Government 'heading for another billion pound scandal on benefits'

By agency reporter
April 17, 2019

New figures published by the Work and Pensions Committee show the "wholly unacceptable" costs of "serially botched" administration of Employment and Support Allowance (ESA) payments to disabled people. The Department for Work and Pensions (DWP) has begun the process of fixing years of underpayments to vulnerable claimants but it has become clear the errors persisted well after the Department claimed to have corrected the underlying problem.

In February 2019, the Committee wrote to the Department for an update on the costs of this protracted error, after The DWP admitted that the number of staff working on the systemic errors had tripled from 400 to 1,200. It was also at that point that the Department was forced to admit that even after new guidance had been issued to staff in 2015 in an attempt to correct the problem, 30,000 extra cases had been identified where it was possible the same error resulting in underpayment had been made. 

In the response, the DWP reveals that of the 1200 staff assigned to fixing the huge administrative error, 400 are new, additional staff recruited specifically for this exercise. It shows that just running the exercise – if it ends next year as forecast – will cost an additional £40 million. The total cost, including making up what is owed to claimants, is expected to be nearly £1 billion.
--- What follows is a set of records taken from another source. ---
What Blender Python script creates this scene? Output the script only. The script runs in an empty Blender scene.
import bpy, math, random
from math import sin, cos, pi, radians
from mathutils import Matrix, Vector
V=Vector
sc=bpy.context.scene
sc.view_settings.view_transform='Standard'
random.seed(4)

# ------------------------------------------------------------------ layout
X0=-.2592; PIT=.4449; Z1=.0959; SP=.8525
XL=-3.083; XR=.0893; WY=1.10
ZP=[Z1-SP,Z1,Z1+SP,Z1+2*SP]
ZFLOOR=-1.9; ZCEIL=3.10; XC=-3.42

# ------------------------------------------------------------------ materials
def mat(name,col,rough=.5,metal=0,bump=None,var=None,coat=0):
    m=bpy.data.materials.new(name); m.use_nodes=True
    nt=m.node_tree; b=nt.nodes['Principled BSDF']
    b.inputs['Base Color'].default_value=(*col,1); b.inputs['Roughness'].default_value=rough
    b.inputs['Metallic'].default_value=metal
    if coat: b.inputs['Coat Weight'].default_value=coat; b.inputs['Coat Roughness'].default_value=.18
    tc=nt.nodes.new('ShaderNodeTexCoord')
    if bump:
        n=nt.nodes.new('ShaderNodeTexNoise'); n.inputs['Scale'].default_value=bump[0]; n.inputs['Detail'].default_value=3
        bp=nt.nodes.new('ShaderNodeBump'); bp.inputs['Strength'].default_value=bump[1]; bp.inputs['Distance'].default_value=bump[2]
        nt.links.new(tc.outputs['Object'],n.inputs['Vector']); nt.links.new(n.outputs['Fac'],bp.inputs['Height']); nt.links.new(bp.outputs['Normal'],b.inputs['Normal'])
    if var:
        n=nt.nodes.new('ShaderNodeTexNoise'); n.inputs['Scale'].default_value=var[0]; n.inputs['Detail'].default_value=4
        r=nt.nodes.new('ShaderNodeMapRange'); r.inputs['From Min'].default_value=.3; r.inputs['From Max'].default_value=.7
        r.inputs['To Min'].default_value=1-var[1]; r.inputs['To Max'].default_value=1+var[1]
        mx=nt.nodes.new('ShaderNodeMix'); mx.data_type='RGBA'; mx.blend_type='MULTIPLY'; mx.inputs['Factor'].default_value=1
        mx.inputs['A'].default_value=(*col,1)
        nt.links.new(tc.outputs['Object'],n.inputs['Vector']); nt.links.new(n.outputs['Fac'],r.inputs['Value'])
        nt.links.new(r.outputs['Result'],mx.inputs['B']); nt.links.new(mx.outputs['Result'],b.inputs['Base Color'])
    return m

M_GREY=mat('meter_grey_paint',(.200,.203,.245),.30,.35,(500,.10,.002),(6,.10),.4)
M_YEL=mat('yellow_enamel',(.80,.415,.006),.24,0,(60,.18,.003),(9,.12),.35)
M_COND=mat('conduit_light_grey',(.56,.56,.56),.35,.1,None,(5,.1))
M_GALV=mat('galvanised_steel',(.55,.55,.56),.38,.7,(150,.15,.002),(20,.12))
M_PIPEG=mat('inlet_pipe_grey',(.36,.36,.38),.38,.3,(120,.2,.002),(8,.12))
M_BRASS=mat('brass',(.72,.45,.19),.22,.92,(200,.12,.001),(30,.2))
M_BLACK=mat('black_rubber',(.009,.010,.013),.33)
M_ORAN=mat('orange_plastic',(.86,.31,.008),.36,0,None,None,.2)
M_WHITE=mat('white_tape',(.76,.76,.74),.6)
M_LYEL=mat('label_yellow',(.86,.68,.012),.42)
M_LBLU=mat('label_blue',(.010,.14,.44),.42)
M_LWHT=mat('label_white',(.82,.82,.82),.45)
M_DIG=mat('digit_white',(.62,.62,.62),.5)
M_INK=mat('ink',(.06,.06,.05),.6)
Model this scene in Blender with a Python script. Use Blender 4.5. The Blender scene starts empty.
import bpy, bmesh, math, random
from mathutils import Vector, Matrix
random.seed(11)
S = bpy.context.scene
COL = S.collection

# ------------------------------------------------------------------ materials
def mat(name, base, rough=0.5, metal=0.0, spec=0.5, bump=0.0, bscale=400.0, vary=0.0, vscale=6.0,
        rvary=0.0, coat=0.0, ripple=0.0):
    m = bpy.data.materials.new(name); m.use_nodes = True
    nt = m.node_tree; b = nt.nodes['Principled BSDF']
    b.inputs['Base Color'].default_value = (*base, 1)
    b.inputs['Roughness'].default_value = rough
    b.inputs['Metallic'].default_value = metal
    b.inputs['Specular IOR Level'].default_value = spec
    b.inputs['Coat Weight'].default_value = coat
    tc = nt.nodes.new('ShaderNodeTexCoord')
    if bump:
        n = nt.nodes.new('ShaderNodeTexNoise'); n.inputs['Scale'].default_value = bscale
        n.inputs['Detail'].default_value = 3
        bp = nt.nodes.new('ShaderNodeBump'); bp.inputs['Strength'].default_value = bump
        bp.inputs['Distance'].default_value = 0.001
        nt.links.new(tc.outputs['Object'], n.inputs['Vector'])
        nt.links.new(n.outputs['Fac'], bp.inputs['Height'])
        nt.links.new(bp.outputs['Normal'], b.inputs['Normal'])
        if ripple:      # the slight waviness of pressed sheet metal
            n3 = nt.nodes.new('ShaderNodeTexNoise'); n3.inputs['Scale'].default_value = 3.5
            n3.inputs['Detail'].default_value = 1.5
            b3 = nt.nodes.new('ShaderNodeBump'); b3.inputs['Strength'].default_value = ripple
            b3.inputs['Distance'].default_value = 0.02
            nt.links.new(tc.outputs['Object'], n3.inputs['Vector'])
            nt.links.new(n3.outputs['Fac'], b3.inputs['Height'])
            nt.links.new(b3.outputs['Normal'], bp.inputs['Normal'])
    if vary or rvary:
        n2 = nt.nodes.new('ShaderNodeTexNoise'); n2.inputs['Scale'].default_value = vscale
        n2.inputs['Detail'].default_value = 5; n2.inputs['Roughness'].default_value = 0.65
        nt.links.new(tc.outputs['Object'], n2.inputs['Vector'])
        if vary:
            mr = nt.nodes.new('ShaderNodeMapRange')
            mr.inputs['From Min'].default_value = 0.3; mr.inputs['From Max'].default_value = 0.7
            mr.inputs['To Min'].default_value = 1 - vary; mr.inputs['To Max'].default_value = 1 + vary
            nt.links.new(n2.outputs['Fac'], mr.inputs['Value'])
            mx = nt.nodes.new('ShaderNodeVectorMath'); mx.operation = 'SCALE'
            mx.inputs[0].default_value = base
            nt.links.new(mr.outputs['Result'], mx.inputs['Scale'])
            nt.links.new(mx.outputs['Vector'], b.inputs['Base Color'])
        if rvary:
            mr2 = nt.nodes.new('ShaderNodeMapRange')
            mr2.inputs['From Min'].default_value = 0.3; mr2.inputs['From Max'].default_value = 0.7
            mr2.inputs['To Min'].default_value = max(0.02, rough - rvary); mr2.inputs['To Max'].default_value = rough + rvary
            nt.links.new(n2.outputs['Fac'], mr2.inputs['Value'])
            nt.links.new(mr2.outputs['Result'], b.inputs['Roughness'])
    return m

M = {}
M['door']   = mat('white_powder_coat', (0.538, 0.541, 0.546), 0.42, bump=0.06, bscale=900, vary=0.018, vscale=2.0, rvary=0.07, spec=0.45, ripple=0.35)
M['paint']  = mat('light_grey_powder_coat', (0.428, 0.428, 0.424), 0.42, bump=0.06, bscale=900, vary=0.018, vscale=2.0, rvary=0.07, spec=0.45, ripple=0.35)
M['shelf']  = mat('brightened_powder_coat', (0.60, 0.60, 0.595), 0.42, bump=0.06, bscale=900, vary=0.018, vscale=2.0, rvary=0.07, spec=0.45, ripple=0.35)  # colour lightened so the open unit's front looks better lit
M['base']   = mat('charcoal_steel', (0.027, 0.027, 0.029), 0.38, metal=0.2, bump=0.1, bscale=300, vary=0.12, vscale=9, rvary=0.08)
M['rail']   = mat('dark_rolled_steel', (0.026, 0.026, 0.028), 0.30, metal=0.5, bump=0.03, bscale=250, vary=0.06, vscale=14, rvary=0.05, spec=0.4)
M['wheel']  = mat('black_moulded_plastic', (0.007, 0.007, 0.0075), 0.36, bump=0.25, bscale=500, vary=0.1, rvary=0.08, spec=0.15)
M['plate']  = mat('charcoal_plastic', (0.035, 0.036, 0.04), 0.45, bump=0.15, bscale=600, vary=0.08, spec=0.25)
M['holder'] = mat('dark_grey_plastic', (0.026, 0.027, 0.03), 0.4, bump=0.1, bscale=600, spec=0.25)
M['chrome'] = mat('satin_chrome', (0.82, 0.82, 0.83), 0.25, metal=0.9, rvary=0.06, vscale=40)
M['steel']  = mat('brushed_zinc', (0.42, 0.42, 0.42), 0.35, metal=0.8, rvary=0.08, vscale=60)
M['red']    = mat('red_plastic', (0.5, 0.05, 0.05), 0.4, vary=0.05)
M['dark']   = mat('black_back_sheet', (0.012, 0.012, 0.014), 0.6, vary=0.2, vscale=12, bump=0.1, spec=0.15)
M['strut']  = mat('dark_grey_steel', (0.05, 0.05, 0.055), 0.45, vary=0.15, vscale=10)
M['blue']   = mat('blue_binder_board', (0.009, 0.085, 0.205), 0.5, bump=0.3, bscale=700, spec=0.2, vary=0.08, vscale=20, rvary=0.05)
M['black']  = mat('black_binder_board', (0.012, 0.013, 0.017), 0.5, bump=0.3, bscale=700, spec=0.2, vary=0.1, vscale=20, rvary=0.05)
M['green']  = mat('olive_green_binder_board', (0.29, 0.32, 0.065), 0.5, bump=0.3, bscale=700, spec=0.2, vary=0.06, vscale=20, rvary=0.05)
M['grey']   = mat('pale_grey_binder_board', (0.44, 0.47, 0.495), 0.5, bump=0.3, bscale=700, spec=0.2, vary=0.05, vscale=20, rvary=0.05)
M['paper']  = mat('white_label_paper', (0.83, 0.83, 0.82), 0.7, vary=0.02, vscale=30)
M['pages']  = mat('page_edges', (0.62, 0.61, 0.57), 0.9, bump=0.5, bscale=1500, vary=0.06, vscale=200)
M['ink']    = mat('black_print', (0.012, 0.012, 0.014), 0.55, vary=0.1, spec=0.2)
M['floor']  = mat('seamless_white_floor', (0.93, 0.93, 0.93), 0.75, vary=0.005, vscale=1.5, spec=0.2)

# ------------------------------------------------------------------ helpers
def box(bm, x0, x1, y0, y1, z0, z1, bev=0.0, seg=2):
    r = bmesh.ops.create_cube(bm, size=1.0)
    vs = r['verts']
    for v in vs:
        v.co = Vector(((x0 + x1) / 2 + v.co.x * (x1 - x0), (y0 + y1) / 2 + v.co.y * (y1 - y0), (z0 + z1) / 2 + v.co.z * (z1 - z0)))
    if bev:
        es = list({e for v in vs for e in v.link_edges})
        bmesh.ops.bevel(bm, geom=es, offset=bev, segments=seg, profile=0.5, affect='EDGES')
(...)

Frank Field MP, Chair of the Committee, said: "ESA has taken another disastrous turn. Having made it through the awful, painful, error-ridden assessment process run by the private contractors who can so rarely hit a target, through the miserable and lengthy reconsideration and appeal process that is so costly to taxpayers and claimants alike, tens and perhaps hundreds of thousands, of disabled people still lost out on money they were owed. Now DWP has been forced to admit that just the admin of fixing its own catastrophic incompetence is going to add another £40 million to the cost of this serially botched operation. Imagine what that money could have done instead for families across the country who are struggling to feed their children and heat their homes.

“You might think that this shameful, damaging waste would at least focus minds at DWP on making sure this never, ever happened again. But we are already starting to hear about people whose incomes have been slashed because they've been wrongly advised to claim Universal Credit, and there's no way back. If Ministers want to avoid another billion pound scandal, they need to get a grip on this – and fast."

The Permanent Secretary states in his letter that "we have not had to stop or deprioritise other customer activity in order to complete this review". The Committee says he does not, however, address the question of what other work DWP could have done if it had not had to hire 400 new staff, deploy 1200 total and spend £40 million on this exercise.